Given request: Repeat every record exactly, but keep images out of the copy.
==== Records provided
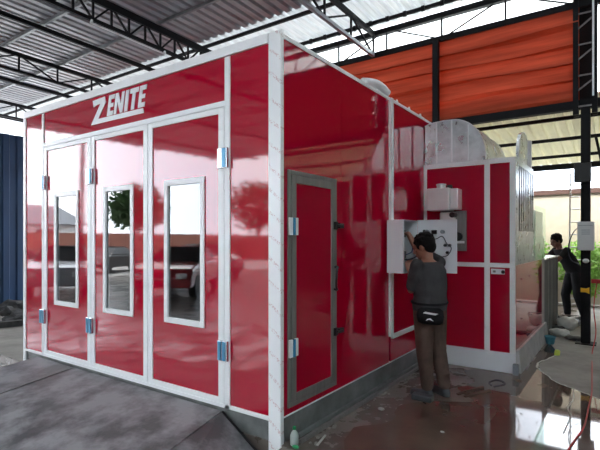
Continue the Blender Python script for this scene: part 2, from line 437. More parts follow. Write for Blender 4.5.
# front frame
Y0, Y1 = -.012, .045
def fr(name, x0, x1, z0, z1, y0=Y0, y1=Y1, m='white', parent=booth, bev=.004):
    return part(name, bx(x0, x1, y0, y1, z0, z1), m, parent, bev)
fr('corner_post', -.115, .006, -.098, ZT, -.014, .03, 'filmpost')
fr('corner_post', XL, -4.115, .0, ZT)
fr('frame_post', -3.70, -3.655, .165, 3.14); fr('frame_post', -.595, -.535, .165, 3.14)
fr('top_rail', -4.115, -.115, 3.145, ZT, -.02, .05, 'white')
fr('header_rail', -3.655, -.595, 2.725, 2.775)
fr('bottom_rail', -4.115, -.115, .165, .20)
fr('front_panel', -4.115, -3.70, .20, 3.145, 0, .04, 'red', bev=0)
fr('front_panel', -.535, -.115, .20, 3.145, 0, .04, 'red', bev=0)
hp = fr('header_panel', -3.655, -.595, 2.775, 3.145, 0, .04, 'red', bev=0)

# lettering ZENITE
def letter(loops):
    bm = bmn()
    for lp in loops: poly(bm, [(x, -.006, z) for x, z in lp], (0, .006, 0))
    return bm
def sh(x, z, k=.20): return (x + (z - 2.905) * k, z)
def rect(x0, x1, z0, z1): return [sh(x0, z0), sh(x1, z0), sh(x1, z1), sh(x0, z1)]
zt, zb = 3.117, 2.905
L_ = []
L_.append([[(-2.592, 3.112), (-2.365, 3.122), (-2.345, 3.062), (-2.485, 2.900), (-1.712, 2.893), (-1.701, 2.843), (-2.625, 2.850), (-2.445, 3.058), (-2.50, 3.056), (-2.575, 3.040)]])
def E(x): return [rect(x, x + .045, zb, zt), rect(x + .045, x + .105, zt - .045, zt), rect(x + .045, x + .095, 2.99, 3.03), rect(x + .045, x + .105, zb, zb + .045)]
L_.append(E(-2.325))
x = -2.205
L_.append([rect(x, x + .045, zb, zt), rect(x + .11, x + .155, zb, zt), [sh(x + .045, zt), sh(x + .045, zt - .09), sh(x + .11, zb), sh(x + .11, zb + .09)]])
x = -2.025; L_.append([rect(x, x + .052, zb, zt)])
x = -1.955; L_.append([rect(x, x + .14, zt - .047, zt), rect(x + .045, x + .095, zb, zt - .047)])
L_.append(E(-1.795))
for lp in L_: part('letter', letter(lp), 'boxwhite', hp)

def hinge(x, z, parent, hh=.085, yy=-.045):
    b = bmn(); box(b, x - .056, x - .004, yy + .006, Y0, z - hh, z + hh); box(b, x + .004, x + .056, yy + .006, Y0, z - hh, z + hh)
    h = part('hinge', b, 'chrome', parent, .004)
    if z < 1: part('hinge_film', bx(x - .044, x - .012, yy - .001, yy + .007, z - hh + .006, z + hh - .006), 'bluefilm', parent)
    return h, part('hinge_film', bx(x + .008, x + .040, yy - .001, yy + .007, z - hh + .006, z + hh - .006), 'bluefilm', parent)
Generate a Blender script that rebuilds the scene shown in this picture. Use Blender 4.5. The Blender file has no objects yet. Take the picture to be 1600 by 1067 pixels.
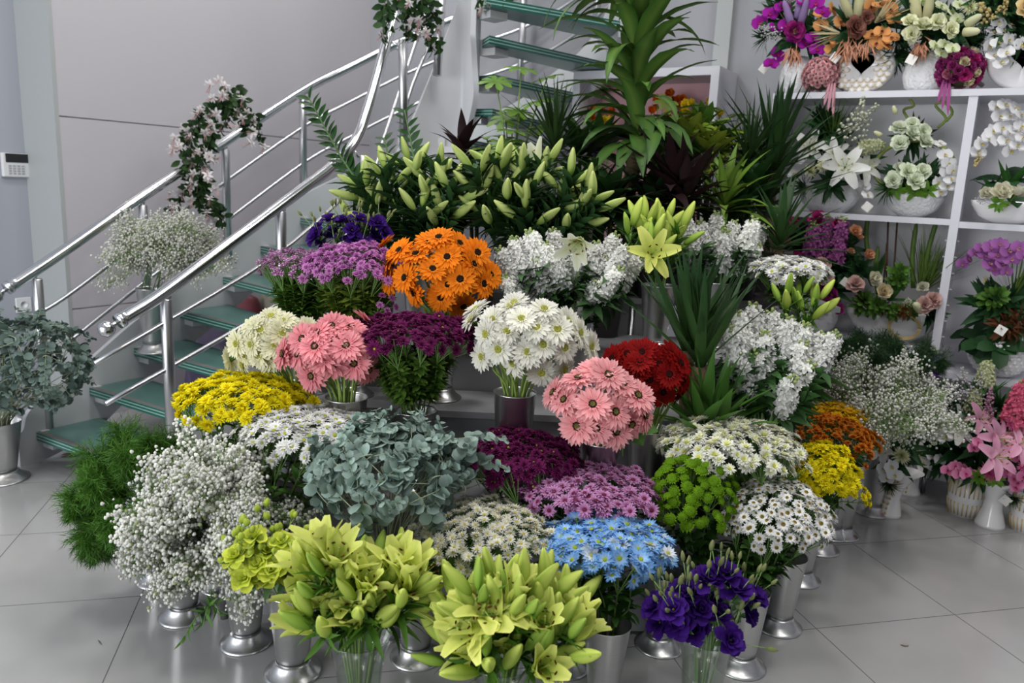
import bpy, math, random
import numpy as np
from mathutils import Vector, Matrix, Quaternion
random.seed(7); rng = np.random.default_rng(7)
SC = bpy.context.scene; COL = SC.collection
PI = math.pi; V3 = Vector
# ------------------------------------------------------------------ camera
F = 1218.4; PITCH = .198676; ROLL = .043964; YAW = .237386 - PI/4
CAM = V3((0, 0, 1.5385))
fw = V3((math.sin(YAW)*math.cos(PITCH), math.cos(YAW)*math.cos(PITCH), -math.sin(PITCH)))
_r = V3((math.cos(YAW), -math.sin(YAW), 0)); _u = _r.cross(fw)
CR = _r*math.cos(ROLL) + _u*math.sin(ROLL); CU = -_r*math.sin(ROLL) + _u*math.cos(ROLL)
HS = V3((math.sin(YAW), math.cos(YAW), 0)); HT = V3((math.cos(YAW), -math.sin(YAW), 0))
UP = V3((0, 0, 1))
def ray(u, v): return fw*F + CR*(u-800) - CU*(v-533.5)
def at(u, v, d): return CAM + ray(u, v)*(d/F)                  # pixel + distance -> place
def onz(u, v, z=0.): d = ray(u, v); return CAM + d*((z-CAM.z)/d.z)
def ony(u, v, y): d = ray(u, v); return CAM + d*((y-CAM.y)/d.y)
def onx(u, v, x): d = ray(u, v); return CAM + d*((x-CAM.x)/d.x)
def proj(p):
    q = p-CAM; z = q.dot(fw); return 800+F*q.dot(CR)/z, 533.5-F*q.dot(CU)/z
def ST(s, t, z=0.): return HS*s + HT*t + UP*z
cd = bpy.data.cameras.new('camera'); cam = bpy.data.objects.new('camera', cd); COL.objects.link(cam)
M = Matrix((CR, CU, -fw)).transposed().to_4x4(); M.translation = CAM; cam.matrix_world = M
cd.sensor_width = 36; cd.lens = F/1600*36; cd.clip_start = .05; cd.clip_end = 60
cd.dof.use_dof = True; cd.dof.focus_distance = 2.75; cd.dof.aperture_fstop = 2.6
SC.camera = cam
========
Solution:
Continue the Blender Python script for this scene: part 2, from line 437. More parts follow. Write for Blender 4.5.
# front frame
Y0, Y1 = -.012, .045
def fr(name, x0, x1, z0, z1, y0=Y0, y1=Y1, m='white', parent=booth, bev=.004):
    return part(name, bx(x0, x1, y0, y1, z0, z1), m, parent, bev)
fr('corner_post', -.115, .006, -.098, ZT, -.014, .03, 'filmpost')
fr('corner_post', XL, -4.115, .0, ZT)
fr('frame_post', -3.70, -3.655, .165, 3.14); fr('frame_post', -.595, -.535, .165, 3.14)
fr('top_rail', -4.115, -.115, 3.145, ZT, -.02, .05, 'white')
fr('header_rail', -3.655, -.595, 2.725, 2.775)
fr('bottom_rail', -4.115, -.115, .165, .20)
fr('front_panel', -4.115, -3.70, .20, 3.145, 0, .04, 'red', bev=0)
fr('front_panel', -.535, -.115, .20, 3.145, 0, .04, 'red', bev=0)
hp = fr('header_panel', -3.655, -.595, 2.775, 3.145, 0, .04, 'red', bev=0)

# lettering ZENITE
def letter(loops):
    bm = bmn()
    for lp in loops: poly(bm, [(x, -.006, z) for x, z in lp], (0, .006, 0))
    return bm
def sh(x, z, k=.20): return (x + (z - 2.905) * k, z)
def rect(x0, x1, z0, z1): return [sh(x0, z0), sh(x1, z0), sh(x1, z1), sh(x0, z1)]
zt, zb = 3.117, 2.905
L_ = []
L_.append([[(-2.592, 3.112), (-2.365, 3.122), (-2.345, 3.062), (-2.485, 2.900), (-1.712, 2.893), (-1.701, 2.843), (-2.625, 2.850), (-2.445, 3.058), (-2.50, 3.056), (-2.575, 3.040)]])
def E(x): return [rect(x, x + .045, zb, zt), rect(x + .045, x + .105, zt - .045, zt), rect(x + .045, x + .095, 2.99, 3.03), rect(x + .045, x + .105, zb, zb + .045)]
L_.append(E(-2.325))
x = -2.205
L_.append([rect(x, x + .045, zb, zt), rect(x + .11, x + .155, zb, zt), [sh(x + .045, zt), sh(x + .045, zt - .09), sh(x + .11, zb), sh(x + .11, zb + .09)]])
x = -2.025; L_.append([rect(x, x + .052, zb, zt)])
x = -1.955; L_.append([rect(x, x + .14, zt - .047, zt), rect(x + .045, x + .095, zb, zt - .047)])
L_.append(E(-1.795))
for lp in L_: part('letter', letter(lp), 'boxwhite', hp)

def hinge(x, z, parent, hh=.085, yy=-.045):
    b = bmn(); box(b, x - .056, x - .004, yy + .006, Y0, z - hh, z + hh); box(b, x + .004, x + .056, yy + .006, Y0, z - hh, z + hh)
    h = part('hinge', b, 'chrome', parent, .004)
    if z < 1: part('hinge_film', bx(x - .044, x - .012, yy - .001, yy + .007, z - hh + .006, z + hh - .006), 'bluefilm', parent)
    return h, part('hinge_film', bx(x + .008, x + .040, yy - .001, yy + .007, z - hh + .006, z + hh - .006), 'bluefilm', parent)
Generate a Blender script that rebuilds the scene shown in this picture. Use Blender 4.5. The Blender file has no objects yet. Take the picture to be 1600 by 1067 pixels.
import bpy, math, random
import numpy as np
from mathutils import Vector, Matrix, Quaternion
random.seed(7); rng = np.random.default_rng(7)
SC = bpy.context.scene; COL = SC.collection
PI = math.pi; V3 = Vector
# ------------------------------------------------------------------ camera
F = 1218.4; PITCH = .198676; ROLL = .043964; YAW = .237386 - PI/4
CAM = V3((0, 0, 1.5385))
fw = V3((math.sin(YAW)*math.cos(PITCH), math.cos(YAW)*math.cos(PITCH), -math.sin(PITCH)))
_r = V3((math.cos(YAW), -math.sin(YAW), 0)); _u = _r.cross(fw)
CR = _r*math.cos(ROLL) + _u*math.sin(ROLL); CU = -_r*math.sin(ROLL) + _u*math.cos(ROLL)
HS = V3((math.sin(YAW), math.cos(YAW), 0)); HT = V3((math.cos(YAW), -math.sin(YAW), 0))
UP = V3((0, 0, 1))
def ray(u, v): return fw*F + CR*(u-800) - CU*(v-533.5)
def at(u, v, d): return CAM + ray(u, v)*(d/F)                  # pixel + distance -> place
def onz(u, v, z=0.): d = ray(u, v); return CAM + d*((z-CAM.z)/d.z)
def ony(u, v, y): d = ray(u, v); return CAM + d*((y-CAM.y)/d.y)
def onx(u, v, x): d = ray(u, v); return CAM + d*((x-CAM.x)/d.x)
def proj(p):
    q = p-CAM; z = q.dot(fw); return 800+F*q.dot(CR)/z, 533.5-F*q.dot(CU)/z
def ST(s, t, z=0.): return HS*s + HT*t + UP*z
cd = bpy.data.cameras.new('camera'); cam = bpy.data.objects.new('camera', cd); COL.objects.link(cam)
M = Matrix((CR, CU, -fw)).transposed().to_4x4(); M.translation = CAM; cam.matrix_world = M
cd.sensor_width = 36; cd.lens = F/1600*36; cd.clip_start = .05; cd.clip_end = 60
cd.dof.use_dof = True; cd.dof.focus_distance = 2.75; cd.dof.aperture_fstop = 2.6
SC.camera = cam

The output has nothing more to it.